Le tenebre dello spirito
«La seconda zona di tenebre – quelle che colpiscono lo spirito – rimane spesso non avvertita, e per questa ragione è particolarmente funesta. La manipolazione della verità distorce la nostra percezione della realtà ed intorbida la nostra immaginazione e le nostre aspirazioni. Ho già menzionato le tante libertà di cui voi per vostra fortuna potete godere. L’importanza fondamentale della libertà deve essere rigorosamente salvaguardata. Non è quindi sorprendente che numerosi individui e gruppi rivendichino ad alta voce in pubblico la loro libertà. Ma la libertà è un valore delicato. Può essere fraintesa o usata male così da non condurre alla felicità che tutti da essa ci aspettiamo, ma verso uno scenario buio di manipolazione, nel quale la nostra comprensione di noi stessi e del mondo si fa confusa o viene addirittura distorta da quanti hanno un loro progetto nascosto.
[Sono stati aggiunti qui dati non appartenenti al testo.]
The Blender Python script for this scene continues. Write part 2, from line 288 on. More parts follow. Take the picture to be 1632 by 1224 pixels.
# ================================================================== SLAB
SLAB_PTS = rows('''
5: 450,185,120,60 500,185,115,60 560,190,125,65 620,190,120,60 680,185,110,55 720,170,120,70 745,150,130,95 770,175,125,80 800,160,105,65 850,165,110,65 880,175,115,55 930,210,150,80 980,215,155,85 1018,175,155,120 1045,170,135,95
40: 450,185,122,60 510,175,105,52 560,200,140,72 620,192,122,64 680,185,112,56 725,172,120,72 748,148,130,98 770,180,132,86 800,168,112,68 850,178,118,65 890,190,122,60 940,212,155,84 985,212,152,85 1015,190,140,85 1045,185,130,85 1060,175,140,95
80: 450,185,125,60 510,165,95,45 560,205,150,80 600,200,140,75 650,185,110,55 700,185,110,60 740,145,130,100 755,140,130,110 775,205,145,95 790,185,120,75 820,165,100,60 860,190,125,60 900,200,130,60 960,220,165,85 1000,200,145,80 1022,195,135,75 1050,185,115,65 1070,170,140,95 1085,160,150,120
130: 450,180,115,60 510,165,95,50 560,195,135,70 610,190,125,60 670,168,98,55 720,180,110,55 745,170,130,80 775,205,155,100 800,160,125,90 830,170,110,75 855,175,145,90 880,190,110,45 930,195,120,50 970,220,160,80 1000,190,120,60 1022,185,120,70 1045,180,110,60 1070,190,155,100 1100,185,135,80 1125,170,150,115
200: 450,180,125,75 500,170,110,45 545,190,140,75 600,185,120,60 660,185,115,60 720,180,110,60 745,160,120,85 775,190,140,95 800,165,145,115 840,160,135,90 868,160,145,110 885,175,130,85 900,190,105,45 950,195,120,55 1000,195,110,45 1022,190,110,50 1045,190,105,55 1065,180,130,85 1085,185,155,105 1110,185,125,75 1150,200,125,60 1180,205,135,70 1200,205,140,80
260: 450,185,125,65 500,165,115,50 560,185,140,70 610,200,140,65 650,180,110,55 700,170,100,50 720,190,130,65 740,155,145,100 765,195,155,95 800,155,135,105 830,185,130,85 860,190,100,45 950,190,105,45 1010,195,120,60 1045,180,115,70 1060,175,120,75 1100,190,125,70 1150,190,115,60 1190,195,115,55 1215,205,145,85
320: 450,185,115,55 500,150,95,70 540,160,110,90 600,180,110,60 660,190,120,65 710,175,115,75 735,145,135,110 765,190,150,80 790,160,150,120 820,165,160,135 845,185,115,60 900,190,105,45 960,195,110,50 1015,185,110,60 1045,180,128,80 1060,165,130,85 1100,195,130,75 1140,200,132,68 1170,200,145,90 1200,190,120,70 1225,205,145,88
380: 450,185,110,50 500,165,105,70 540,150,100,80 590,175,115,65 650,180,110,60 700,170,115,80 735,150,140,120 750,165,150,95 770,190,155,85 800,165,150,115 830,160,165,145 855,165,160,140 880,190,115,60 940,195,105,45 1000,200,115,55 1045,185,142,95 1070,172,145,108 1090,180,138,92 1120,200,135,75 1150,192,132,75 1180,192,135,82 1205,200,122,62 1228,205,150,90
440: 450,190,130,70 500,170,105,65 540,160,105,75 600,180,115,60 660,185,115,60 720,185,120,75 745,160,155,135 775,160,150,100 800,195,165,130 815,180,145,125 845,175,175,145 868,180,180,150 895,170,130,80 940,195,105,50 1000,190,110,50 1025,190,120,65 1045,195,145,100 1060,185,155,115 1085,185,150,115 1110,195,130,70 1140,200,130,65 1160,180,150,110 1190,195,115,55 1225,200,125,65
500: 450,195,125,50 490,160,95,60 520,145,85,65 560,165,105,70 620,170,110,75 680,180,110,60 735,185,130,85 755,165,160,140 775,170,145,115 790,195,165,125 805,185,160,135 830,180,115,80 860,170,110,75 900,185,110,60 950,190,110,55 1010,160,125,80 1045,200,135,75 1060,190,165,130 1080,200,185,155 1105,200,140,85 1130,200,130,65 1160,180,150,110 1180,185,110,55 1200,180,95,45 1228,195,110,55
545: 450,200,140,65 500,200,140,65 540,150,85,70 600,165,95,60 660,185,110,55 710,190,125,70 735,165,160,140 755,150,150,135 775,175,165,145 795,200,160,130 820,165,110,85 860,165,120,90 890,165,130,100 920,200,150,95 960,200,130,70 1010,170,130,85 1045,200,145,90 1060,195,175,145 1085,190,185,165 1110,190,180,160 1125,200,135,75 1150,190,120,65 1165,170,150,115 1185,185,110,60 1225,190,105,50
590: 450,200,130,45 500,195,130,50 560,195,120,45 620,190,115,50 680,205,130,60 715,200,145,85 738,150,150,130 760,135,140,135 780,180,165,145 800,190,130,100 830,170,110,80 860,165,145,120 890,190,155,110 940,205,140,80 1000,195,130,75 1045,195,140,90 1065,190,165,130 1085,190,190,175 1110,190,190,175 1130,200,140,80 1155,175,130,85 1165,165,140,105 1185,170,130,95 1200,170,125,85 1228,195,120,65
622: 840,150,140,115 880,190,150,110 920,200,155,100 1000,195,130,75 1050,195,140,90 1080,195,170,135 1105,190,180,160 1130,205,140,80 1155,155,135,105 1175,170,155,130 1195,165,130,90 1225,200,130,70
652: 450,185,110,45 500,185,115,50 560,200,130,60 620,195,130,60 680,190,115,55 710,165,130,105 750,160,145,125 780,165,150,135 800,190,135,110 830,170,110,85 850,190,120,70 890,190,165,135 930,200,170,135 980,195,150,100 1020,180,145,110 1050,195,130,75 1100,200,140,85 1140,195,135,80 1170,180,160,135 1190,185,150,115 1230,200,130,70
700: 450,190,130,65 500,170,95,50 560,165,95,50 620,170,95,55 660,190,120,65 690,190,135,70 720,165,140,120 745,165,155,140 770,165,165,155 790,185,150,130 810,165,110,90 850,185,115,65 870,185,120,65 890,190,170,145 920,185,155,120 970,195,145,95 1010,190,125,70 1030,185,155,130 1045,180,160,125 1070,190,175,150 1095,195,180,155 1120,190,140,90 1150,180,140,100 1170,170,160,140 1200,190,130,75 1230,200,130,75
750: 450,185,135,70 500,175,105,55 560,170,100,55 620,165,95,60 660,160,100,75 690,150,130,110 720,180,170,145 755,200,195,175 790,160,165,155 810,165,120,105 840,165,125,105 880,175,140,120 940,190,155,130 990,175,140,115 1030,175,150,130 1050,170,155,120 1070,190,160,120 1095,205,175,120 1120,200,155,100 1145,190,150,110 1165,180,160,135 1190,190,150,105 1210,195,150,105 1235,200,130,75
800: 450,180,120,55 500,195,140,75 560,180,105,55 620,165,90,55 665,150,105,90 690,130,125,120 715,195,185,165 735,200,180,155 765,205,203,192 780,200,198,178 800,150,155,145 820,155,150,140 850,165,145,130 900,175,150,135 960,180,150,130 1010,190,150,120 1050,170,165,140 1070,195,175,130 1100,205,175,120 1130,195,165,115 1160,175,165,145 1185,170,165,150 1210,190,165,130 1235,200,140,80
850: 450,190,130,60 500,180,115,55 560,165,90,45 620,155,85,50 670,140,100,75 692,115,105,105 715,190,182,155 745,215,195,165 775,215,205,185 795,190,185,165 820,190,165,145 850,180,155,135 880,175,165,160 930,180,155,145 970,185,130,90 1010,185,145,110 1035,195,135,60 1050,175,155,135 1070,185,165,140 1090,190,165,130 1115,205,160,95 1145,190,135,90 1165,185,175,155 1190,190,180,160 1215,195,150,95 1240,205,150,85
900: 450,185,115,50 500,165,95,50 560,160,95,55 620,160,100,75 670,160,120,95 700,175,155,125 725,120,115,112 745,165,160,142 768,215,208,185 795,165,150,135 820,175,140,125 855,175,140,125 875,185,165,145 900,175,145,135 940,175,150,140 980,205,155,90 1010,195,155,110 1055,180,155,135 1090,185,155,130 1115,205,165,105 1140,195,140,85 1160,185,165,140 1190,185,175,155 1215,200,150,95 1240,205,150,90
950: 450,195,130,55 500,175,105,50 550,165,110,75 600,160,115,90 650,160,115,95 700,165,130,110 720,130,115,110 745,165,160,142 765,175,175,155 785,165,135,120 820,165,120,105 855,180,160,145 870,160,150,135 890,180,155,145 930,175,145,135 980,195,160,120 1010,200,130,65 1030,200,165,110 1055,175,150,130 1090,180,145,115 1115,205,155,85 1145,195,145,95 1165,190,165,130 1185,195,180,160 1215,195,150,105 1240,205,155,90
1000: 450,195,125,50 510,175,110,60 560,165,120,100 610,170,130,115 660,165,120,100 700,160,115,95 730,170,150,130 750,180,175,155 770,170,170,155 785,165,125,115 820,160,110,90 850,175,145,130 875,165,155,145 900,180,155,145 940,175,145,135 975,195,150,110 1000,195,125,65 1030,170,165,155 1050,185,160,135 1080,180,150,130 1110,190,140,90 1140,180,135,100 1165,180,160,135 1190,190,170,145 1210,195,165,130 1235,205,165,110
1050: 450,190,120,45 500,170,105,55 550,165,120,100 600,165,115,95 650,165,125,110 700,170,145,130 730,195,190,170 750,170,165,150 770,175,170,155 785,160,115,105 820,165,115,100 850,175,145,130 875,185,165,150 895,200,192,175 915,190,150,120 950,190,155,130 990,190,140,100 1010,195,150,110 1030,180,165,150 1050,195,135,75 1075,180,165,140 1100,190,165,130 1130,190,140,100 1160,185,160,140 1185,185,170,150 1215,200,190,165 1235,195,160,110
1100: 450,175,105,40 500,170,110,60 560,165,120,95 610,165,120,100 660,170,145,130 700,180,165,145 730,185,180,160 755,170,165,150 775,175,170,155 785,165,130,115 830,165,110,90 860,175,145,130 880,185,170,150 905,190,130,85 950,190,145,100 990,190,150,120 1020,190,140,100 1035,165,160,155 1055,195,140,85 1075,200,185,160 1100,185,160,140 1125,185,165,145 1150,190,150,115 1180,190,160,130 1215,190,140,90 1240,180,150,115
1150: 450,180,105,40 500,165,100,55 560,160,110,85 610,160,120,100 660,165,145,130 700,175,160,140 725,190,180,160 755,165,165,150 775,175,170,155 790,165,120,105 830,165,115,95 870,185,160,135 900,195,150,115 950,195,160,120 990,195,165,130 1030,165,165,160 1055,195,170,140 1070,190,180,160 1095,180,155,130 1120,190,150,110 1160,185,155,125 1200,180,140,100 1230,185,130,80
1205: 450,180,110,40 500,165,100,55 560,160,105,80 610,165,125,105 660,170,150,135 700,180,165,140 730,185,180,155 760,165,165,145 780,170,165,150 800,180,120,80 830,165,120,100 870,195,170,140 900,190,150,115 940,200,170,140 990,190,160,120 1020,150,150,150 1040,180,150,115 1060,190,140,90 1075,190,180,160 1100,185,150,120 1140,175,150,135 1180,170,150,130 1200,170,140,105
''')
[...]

Avete notato quanto spesso la rivendicazione della libertà viene fatta, senza mai fare riferimento alla verità della persona umana? C’è chi oggi asserisce che il rispetto della libertà del singolo renda ingiusto cercare la verità, compresa la verità su che cosa sia bene. In alcuni ambienti il parlare di verità viene considerato fonte di discussioni o di divisioni e quindi da riservarsi piuttosto alla sfera privata. E al posto della verità – o meglio, della sua assenza – si è diffusa l’idea che, dando valore indiscriminatamente a tutto, si assicura la libertà e si libera la coscienza. È ciò che chiamiamo relativismo. Ma che scopo ha una “libertà” che, ignorando la verità, insegue ciò che è falso o ingiusto? A quanti giovani è stata offerta una mano che, nel nome della libertà o dell’esperienza, li ha guidati all’assuefazione agli stupefacenti, alla confusione morale o intellettuale, alla violenza, alla perdita del rispetto per se stessi, anzi alla disperazione e così, tragicamente, al suicidio? Cari amici, la verità non è un’imposizione. Né è semplicemente un insieme di regole. È la scoperta di Uno che non ci tradisce mai; di Uno del quale possiamo sempre fidarci. Nel cercare la verità arriviamo a vivere in base alla fede perché, in definitiva, la verità è una persona: Gesù Cristo. È questa la ragione per cui l’autentica libertà non è una scelta di “disimpegno da”. È una scelta di “impegno per”; niente di meno che uscire da se stessi e permettere di venire coinvolti nell’ “essere per gli altri” di Cristo (cfr Spe salvi, 28)».

Un messaggio di speranza
Benedetto XVI ha poi terminato il suo discorso con un messaggio di speranza rivolto alla platea che lo ascoltava, e certamente valido per tutti i giovani del mondo in attesa della Giornata Mondiale della Gioventù di Sidney, cui il Santo Padre ha dato appuntamento accomiatandosi. «Amici, vi domando di nuovo, cosa dire del momento presente? Che cosa state cercando? Che cosa Dio suggerisce a voi? La speranza che mai delude è Gesù Cristo. I santi ci mostrano l’amore disinteressato del suo cammino. Come discepoli di Cristo, i loro tragitti straordinari si svilupparono all’interno di quella comunità della speranza che è la Chiesa. È dall’interno della Chiesa che anche voi troverete il coraggio ed il sostegno per camminare sulla via del Signore. Nutriti dalla preghiera personale, preparati nel silenzio, plasmati dalla liturgia della Chiesa, scoprirete la vocazione particolare che il Signore riserva per voi. Abbracciatela con gioia. Oggi i discepoli di Cristo siete voi».